Yine oyunla pes etmemenin önemini kavrar. Milli Eğitim Bakanımız sayın Yusuf Tekin, okulların sadece öğrenme alanı olmadığını vurguluyor ve ekliyor, 'Çocuklarımızın sosyal yaşamlarının geliştiği fiziksel, duygusal ve bilişsel gelişimlerinin desteklendiği alanlardır okullar' diyor. Okullarımızda sevgi, dostluk, arkadaşlık, öğrenme, birlik ve beraberlik olduğunu anlatıyor. Sayın Bakanımızın talimatları ile okul bahçeleri oyun alanları haline geliyor.
Okul bahçeleri tekrar cıvıl cıvıl .
Bu bahçelerde geleneksel oyunları büyük bir keyifle oynuyor çocuklar.
Eve geldiklerinde annelerine aç kapıyı bezirgan başını, saklambacı, mendil kapmacayı ve daha nicelerini anlatıyor artık çocuklar. Dijital dünyanın dışındaki gerçek oyunların hakiki lezzetlerine varıyorlar ve hepsinden önemlisi arkadaş olmayı öğrenip bağ kuruyorlar. Bağlantı kurmadan gerçek bağlar kurmanın keyfini yaşıyorlar yani. Bir başka deyişle özüne uygun davranmanın mutluluğu sarıyor benliklerini.
ÇOCUKLARLA OYNAYIN
Geleneksel oyunların içerisinde toplumsal değerler vardır. Kültürel değerlerin bilincine en iyi oyunla varır çocuk . Yani oyunlar kültürel aktarım araçlarıdır aynı zamanda.
Mesela, saklambaçta ebe olan çocuğun hile yapmaması gerekir. Oyunda dürüst davranmayı öğrenir. Evcilik ile empatiyi, sosyal rolleri kavrar.
Sabırlı olmak, yılmamak, karşıdakine saygı göstermek de hep geleneksel oyunlardan öğrenilir. Ama hepsinden önemlisi geleneksel oyunlarla sosyalleşir çocuk. Ortak amaç için birlikte hareket etmeyi yine bu oyunlarla becerir, hayatına da taşıyabilir.
Günümüzde oldukça yaygınlaşmış olan dijital oyunların kazanımlarından bahsetmek pek mümkün görünmüyor. Aksine içe kapanma, bencillik gibi özellikleri arttırdığı da bilinen gerçekler. Çocuklar değişti tezi bizlerin onlara sundukları ile alakalı.

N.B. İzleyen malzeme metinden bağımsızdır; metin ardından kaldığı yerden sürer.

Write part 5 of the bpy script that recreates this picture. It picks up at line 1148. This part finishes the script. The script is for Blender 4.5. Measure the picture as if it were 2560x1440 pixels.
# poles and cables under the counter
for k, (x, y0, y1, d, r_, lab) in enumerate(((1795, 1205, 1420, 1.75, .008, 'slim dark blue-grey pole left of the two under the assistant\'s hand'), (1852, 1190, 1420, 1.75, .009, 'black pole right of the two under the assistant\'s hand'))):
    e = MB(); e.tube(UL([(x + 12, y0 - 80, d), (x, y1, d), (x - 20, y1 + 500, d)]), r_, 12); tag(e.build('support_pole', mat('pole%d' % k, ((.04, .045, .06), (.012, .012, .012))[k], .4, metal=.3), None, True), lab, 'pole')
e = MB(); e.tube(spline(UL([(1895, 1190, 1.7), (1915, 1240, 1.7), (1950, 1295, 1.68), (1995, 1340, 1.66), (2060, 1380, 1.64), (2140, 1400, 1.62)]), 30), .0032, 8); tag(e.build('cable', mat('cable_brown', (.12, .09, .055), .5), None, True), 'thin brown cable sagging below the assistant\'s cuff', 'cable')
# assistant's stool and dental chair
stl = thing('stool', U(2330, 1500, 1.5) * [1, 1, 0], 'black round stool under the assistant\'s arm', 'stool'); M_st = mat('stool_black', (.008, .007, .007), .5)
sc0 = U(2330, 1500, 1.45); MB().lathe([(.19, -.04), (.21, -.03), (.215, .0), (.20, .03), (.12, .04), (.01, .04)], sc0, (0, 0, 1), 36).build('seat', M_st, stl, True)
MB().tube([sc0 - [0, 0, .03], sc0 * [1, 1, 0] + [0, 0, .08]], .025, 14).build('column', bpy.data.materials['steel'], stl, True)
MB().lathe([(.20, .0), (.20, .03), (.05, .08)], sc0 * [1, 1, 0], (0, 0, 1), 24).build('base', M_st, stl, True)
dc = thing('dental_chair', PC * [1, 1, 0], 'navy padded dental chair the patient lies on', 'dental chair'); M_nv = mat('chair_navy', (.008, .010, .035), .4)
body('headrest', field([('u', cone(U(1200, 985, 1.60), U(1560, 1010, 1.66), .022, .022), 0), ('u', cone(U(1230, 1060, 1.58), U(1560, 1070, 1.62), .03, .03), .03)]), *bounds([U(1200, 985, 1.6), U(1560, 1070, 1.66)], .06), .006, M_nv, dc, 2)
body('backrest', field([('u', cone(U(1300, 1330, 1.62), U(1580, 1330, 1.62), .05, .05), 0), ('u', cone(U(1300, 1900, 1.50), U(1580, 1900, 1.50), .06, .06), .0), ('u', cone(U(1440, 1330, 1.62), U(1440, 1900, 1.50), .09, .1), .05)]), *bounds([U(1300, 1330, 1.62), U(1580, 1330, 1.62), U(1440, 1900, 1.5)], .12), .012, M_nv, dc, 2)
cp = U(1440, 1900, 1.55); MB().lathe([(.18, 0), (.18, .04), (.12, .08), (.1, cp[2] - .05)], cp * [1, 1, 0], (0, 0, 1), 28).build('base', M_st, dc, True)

Bebeklikten çocukluğa geçişte, yavrusuyla oynamaya hevesli bir ebeveyn çocuğun en büyük şanslarından biri olmalı. Çocuğuyla oynadıkça elinde oyun gibi sihirli bir değnek olduğunu fark eden anne baba, iletişimin de en kolay yolunu keşfedecek. Sonrasında okullarda da devam eden bu alışkanlık akran zorbalığını önlemede en etkili yöntemlerden biri olacak hiç kuşkusuz. Oynayarak öğrenen çocuğun mutluluğu bu ülkenin geleceği için önemli yatırımlardandır. Hele de bu oyunlar geleneklerden süzülüp gelmiş, kültürel öğeleri de içinde barındırıyor ve öğrencilere değerler bilincini kazandırıyorsa daha ne istenir ki? Biz büyükler biliriz ki,hayatı kuralına göre oynanan bir oyuna çevirmek, yaşamı elbette daha keyifli kılacak. Öyleyse işe çocuklarımızla oynayarak başlayalım.